As reported at Infosecurity Magazine on March 8, MS detected a “massive and widespread” campaign that might have compromised half a million PCs or more. When the company detected — through telemetry from Windows Defender — a large number of sophisticated Trojans on March 6, it knew something was up. Over the next 12 hours, in fact, Defender fended off more than 400K new instances of those same Trojans. 73% of the reports came from Russia, 18% from Turkey, and 4% from Ukraine. They all pointed to a new strain of DoFoil (also called “Smoke Loader”) in the wild. DoFoil is popular because it uses the NiceHash function. This allows it to mine for a variety of cryptographic currencies. These particular samples mined Electroneum coins, but it could have been Bitcoin, Ethereum, or others.

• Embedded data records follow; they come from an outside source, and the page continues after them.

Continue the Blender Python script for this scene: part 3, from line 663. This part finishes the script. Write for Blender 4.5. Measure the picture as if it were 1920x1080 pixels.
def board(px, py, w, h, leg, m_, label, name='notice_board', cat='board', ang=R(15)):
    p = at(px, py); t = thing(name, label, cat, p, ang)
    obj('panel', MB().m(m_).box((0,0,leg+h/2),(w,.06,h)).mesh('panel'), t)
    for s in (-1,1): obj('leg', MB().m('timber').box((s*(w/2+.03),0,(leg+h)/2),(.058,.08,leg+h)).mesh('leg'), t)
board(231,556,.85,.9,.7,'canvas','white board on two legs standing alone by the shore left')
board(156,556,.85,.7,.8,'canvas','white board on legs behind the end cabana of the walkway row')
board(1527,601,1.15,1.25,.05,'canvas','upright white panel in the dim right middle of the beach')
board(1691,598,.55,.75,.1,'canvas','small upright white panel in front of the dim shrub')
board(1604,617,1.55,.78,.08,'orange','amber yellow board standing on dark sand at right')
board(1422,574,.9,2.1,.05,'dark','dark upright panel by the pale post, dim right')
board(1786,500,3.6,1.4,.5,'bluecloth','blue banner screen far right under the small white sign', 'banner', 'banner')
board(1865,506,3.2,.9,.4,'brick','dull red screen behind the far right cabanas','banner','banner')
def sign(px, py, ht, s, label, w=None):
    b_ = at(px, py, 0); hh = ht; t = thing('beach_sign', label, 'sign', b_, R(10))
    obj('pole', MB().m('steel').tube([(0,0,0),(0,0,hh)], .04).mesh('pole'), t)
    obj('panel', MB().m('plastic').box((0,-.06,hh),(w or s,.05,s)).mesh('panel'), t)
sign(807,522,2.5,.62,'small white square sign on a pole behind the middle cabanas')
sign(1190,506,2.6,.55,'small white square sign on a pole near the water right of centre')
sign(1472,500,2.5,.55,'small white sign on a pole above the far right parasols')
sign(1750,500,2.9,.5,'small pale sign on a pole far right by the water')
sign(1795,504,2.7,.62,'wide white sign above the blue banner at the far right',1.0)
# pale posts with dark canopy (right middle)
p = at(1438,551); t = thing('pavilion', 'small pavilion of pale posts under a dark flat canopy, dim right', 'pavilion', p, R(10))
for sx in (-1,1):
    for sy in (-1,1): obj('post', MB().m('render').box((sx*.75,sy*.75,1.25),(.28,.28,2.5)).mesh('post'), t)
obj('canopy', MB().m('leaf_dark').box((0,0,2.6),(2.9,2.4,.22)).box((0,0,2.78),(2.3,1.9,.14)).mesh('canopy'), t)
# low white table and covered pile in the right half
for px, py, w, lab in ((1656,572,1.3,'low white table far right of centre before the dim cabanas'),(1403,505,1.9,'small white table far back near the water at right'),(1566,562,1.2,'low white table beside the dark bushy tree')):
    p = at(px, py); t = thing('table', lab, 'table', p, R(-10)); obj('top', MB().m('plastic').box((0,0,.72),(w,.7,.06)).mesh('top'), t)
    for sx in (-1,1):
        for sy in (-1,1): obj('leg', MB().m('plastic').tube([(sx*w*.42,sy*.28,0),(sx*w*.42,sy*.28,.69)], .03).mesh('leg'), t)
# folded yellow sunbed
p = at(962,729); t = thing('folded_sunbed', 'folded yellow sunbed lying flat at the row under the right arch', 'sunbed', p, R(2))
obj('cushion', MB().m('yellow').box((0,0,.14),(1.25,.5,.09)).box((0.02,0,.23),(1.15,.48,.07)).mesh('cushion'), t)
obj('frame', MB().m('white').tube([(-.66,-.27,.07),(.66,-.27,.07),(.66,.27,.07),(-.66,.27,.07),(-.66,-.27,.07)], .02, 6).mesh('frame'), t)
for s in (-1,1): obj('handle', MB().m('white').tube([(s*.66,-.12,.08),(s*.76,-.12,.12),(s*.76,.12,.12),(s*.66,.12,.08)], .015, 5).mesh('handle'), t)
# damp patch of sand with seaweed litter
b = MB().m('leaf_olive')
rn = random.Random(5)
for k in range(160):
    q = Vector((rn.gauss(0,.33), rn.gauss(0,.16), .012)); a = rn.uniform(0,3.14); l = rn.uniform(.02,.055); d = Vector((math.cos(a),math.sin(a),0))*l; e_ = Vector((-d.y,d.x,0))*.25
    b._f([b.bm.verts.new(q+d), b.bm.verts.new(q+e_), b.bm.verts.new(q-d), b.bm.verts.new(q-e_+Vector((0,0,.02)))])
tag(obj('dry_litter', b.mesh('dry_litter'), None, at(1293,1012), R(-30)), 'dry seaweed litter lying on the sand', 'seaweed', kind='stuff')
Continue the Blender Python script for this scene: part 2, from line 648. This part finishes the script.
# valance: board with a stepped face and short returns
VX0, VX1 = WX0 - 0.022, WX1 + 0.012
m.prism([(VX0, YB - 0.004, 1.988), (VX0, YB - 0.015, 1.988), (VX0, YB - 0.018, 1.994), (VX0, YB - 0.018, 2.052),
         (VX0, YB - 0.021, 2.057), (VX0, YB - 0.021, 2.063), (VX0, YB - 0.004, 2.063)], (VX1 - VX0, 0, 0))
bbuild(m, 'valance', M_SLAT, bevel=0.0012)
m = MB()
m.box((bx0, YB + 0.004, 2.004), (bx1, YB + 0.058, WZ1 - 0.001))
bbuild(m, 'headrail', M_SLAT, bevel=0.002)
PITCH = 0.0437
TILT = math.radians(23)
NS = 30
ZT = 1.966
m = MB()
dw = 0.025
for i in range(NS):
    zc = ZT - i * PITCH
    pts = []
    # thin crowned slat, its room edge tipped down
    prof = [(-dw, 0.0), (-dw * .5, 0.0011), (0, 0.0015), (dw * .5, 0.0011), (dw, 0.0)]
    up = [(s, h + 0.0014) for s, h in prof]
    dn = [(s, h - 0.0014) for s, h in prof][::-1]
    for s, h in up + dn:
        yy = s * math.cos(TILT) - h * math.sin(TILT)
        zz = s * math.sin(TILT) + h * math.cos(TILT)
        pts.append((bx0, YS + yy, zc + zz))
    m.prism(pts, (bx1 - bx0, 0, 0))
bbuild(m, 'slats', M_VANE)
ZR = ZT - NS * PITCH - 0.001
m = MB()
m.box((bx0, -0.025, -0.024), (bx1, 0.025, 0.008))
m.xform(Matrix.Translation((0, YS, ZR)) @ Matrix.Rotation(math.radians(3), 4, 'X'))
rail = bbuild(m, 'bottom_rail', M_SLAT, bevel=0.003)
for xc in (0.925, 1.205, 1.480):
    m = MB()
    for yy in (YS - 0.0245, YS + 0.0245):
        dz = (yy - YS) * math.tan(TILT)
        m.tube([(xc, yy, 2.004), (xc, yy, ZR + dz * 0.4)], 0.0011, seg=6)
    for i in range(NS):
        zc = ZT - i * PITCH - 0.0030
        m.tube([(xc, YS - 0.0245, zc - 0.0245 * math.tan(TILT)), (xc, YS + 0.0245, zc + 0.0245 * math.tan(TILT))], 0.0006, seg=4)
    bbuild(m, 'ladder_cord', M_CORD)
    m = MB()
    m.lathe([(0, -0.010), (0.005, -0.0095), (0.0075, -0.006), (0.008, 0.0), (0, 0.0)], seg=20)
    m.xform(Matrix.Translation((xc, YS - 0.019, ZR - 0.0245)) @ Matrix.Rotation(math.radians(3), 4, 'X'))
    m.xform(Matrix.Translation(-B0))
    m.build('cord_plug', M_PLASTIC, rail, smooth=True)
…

The story quotes a March 6 Microsoft Secure blog post entitled “Behavior monitoring combined with machine learning spoils a massive Dofoil coin mining campaign.” Please read that story for all the interesting and intricate details of this clever and intricate attack. My point is that MS was able to use telemetry data to identify this outbreak, and to make sure its defense mechanisms could handle it and fend it off. If that telemetry data hadn’t been available, MS would have had to react to the attack after the fact. And because clean-up and repair are so much harder, more time-consuming, and expensive, that would have not been good at all. The following chart shows how telemetry drives recognition and response through machine learning:

The MS caption for this figure reads “Layered machine learning defenses in Windows Defender AV.”
[Click image for full-sized view.]

Again, if it weren’t for telemetry providing the data to feed the analysis and power those defenses, AI and machine learning would have nothing to work on — especially not in anything close to real time. And that, dear readers, is a compelling illlustration of why telemetry is valuable and important stuff!